▶ **AIM OF THE TASK**:
Every record should be written out exactly, please.

▶ **EXTRACTED ENTRIES**:
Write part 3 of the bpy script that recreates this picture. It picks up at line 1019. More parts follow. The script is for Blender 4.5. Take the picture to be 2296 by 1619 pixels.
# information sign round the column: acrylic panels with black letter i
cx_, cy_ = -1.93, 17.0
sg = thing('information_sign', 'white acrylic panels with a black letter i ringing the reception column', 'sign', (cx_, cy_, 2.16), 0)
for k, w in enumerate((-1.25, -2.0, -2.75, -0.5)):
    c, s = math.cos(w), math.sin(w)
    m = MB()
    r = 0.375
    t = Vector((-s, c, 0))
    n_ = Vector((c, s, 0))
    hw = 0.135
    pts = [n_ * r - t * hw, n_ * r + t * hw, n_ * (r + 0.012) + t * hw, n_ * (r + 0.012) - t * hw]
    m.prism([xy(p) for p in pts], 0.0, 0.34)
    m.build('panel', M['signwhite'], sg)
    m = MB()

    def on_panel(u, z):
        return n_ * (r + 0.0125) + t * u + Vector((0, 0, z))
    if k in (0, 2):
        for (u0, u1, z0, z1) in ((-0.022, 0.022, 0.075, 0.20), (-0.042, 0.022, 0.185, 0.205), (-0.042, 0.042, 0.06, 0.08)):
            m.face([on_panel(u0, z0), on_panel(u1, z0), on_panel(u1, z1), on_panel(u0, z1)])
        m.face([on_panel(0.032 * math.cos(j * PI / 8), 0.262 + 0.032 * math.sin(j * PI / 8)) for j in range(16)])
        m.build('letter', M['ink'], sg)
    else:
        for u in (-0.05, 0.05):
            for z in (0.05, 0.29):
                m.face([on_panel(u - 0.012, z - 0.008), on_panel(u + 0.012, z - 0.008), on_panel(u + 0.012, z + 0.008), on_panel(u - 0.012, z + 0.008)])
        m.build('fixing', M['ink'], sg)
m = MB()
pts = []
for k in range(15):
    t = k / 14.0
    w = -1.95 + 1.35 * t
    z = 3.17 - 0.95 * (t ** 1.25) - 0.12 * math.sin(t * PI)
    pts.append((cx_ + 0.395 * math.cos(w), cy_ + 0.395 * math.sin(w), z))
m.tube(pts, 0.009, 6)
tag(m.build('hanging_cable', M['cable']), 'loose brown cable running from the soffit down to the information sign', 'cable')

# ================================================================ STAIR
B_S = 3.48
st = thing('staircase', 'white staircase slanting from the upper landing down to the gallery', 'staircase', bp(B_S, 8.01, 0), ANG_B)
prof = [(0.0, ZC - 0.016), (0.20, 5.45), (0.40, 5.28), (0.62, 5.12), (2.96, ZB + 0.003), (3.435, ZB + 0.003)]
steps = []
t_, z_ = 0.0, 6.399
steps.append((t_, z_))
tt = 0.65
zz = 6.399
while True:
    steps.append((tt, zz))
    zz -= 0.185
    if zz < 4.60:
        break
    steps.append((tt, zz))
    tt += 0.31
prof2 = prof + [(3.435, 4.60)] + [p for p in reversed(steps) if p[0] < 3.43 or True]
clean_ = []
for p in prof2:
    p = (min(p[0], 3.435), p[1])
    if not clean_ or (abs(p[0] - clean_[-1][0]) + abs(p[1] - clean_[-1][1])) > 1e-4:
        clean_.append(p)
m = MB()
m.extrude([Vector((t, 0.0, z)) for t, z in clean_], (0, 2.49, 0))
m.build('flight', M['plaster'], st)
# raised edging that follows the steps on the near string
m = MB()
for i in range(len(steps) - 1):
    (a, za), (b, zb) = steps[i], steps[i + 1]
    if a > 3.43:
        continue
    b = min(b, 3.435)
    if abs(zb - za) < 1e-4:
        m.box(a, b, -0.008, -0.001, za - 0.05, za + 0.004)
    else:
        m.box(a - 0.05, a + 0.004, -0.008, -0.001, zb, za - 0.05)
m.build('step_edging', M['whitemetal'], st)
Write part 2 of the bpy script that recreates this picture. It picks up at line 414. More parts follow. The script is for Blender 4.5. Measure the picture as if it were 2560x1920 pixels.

▶ **REPLY TO THE EXERCISE**:
Write part 3 of the bpy script that recreates this picture. It picks up at line 1019. More parts follow. The script is for Blender 4.5. Take the picture to be 2296 by 1619 pixels.
# information sign round the column: acrylic panels with black letter i
cx_, cy_ = -1.93, 17.0
sg = thing('information_sign', 'white acrylic panels with a black letter i ringing the reception column', 'sign', (cx_, cy_, 2.16), 0)
for k, w in enumerate((-1.25, -2.0, -2.75, -0.5)):
    c, s = math.cos(w), math.sin(w)
    m = MB()
    r = 0.375
    t = Vector((-s, c, 0))
    n_ = Vector((c, s, 0))
    hw = 0.135
    pts = [n_ * r - t * hw, n_ * r + t * hw, n_ * (r + 0.012) + t * hw, n_ * (r + 0.012) - t * hw]
    m.prism([xy(p) for p in pts], 0.0, 0.34)
    m.build('panel', M['signwhite'], sg)
    m = MB()

    def on_panel(u, z):
        return n_ * (r + 0.0125) + t * u + Vector((0, 0, z))
    if k in (0, 2):
        for (u0, u1, z0, z1) in ((-0.022, 0.022, 0.075, 0.20), (-0.042, 0.022, 0.185, 0.205), (-0.042, 0.042, 0.06, 0.08)):
            m.face([on_panel(u0, z0), on_panel(u1, z0), on_panel(u1, z1), on_panel(u0, z1)])
        m.face([on_panel(0.032 * math.cos(j * PI / 8), 0.262 + 0.032 * math.sin(j * PI / 8)) for j in range(16)])
        m.build('letter', M['ink'], sg)
    else:
        for u in (-0.05, 0.05):
            for z in (0.05, 0.29):
                m.face([on_panel(u - 0.012, z - 0.008), on_panel(u + 0.012, z - 0.008), on_panel(u + 0.012, z + 0.008), on_panel(u - 0.012, z + 0.008)])
        m.build('fixing', M['ink'], sg)
m = MB()
pts = []
for k in range(15):
    t = k / 14.0
    w = -1.95 + 1.35 * t
    z = 3.17 - 0.95 * (t ** 1.25) - 0.12 * math.sin(t * PI)
    pts.append((cx_ + 0.395 * math.cos(w), cy_ + 0.395 * math.sin(w), z))
m.tube(pts, 0.009, 6)
tag(m.build('hanging_cable', M['cable']), 'loose brown cable running from the soffit down to the information sign', 'cable')

# ================================================================ STAIR
B_S = 3.48
st = thing('staircase', 'white staircase slanting from the upper landing down to the gallery', 'staircase', bp(B_S, 8.01, 0), ANG_B)
prof = [(0.0, ZC - 0.016), (0.20, 5.45), (0.40, 5.28), (0.62, 5.12), (2.96, ZB + 0.003), (3.435, ZB + 0.003)]
steps = []
t_, z_ = 0.0, 6.399
steps.append((t_, z_))
tt = 0.65
zz = 6.399
while True:
    steps.append((tt, zz))
    zz -= 0.185
    if zz < 4.60:
        break
    steps.append((tt, zz))
    tt += 0.31
prof2 = prof + [(3.435, 4.60)] + [p for p in reversed(steps) if p[0] < 3.43 or True]
clean_ = []
for p in prof2:
    p = (min(p[0], 3.435), p[1])
    if not clean_ or (abs(p[0] - clean_[-1][0]) + abs(p[1] - clean_[-1][1])) > 1e-4:
        clean_.append(p)
m = MB()
m.extrude([Vector((t, 0.0, z)) for t, z in clean_], (0, 2.49, 0))
m.build('flight', M['plaster'], st)
# raised edging that follows the steps on the near string
m = MB()
for i in range(len(steps) - 1):
    (a, za), (b, zb) = steps[i], steps[i + 1]
    if a > 3.43:
        continue
    b = min(b, 3.435)
    if abs(zb - za) < 1e-4:
        m.box(a, b, -0.008, -0.001, za - 0.05, za + 0.004)
    else:
        m.box(a - 0.05, a + 0.004, -0.008, -0.001, zb, za - 0.05)
m.build('step_edging', M['whitemetal'], st)
Write part 2 of the bpy script that recreates this picture. It picks up at line 414. More parts follow. The script is for Blender 4.5. Measure the picture as if it were 2560x1920 pixels.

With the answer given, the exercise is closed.